Revenge of the Whale by Nathaniel Philbrick

Revenge Of The Whale: The True Story Of The Whaleship Essex, Adapted For Young People From In The Heart Of The SeaThis book is a true story, non-fiction, and I gave it a rating of four out of five. The setting takes place in the early 1800's, and the plot deals with the whale ship Essex. This ship was attacked and sunk by a huge sperm whale, and the story became the motivation for the climax of Moby Dick. The story began in Nantucket and followed the crew as they made their way up the Pacific coast of South America. The ship had problems with weather right away, and the whale sank the Essex about halfway through the book. The second half of the book recounted how some of the crew were able to survive three months on the open sea. The description got a little graphic at some points.

The book is written as a documentary, so it won't appeal to everyone. I found the concept of men being attacked by a whale, in the middle of the ocean, and somehow still surviving very interesting. The topic of the book should attract many readers, although the format may turn some people off.

Monday, August 13, 2012

Okay For Now by Gary Schmidt

This book was written by the author of "The Wednesday Wars", and I gave it a rating of five out of five. Doug and his family move to Marysville, New York, and he's having a hard time adjusting. His father is mentally and physically abusive, and his brothers give him a hard time too. His oldest brother goes off to fight in Vietnam, and his other brother has a reputation as a juvenile delinquent. He meets a girl named Lil, but they don't get along right away. Doug's life changes when he visits the library and starts learning to draw pictures of birds. He also starts working for Lil's father on Saturday's by delivering groceries around the small town. The job gives Doug the opportunity to meet various characters in the community, and they each change his life in different ways. Doug's life really changes when his brother returns from Vietnam, but will his return lead to bigger troubles or to a better life?

This book kind of snuck up on me, and it turned out to be better than I expected. The author shared Doug's feelings of despair as he tried to survive his life in Marysville. His life seemed on a downward spiral until he met Mr. Powell at the library. It was interesting how the pictures of the birds were similar to Doug's life. Be sure to make the connections, or you'll miss major points in the plot. There is humor as Doug interacts with various characters, but the plot has many serious moments. The book won't appeal to everyone, but it worked for me.

Friday, August 3, 2012

Armageddon Summer by Jane Yolen and Bruce Coville

I try to make my ratings predict the entertainment value for young readers, and I gave this book a rating of three out of five. Reverend Beelson predicts that God will set the world up in flames on July 27, but his Believers will be saved atop a mountain in Massachusetts. Jed and his father, and Marina's family, move to the camp where they prepare for armageddon. Jed seems to doubt that the prophecy will come true, but he stays at the camp to support his father. Marina believes in the power of God but doesn't understand how he can destroy the rest of the world. The camp is surrounded by an electric fence and armed guards, so the Believers can't leave and the rest of the world can't enter. Things get tense inside and outside the fence as the day of doom nears.

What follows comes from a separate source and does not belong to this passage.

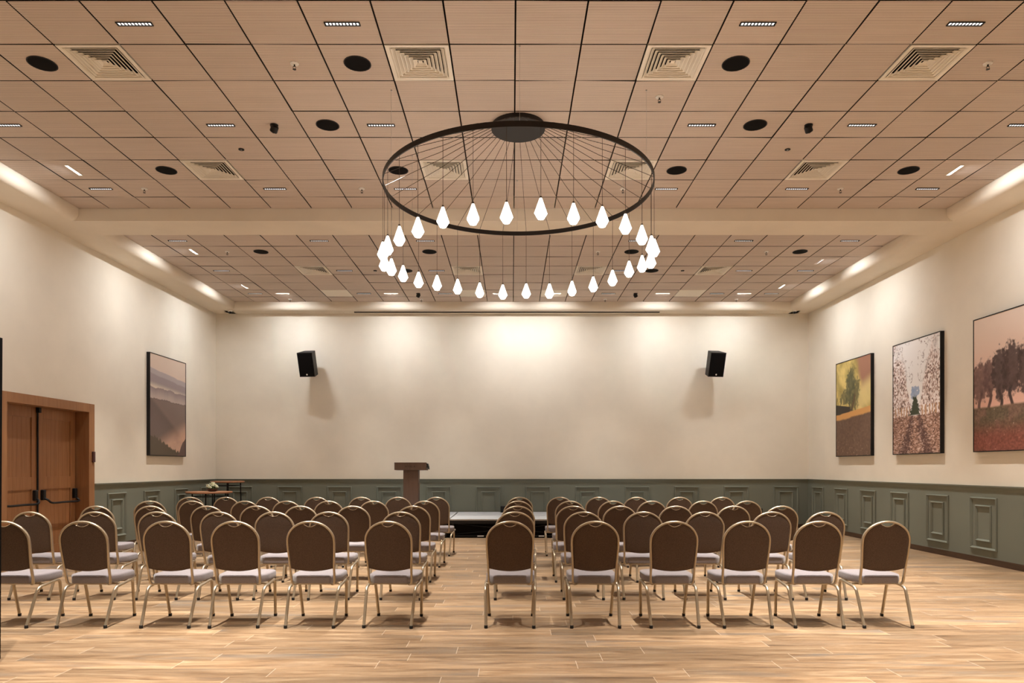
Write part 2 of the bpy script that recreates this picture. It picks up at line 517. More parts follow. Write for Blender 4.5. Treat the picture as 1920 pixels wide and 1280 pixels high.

The book was well-written, but I'm not sure how many of my students are ready for the seriousness of this topic. Religion and God are a major focus of the plot, and God's destruction of the non-chosen humans is at the heart of the conflict. Those topics are pretty heavy for my sixth graders. The authors did a nice job of sharing Jed's and Miana's mixed emotions, and alternating their points of view in the chapters was effective. The book has an appropriate audience, but I'm not sure that it's my students.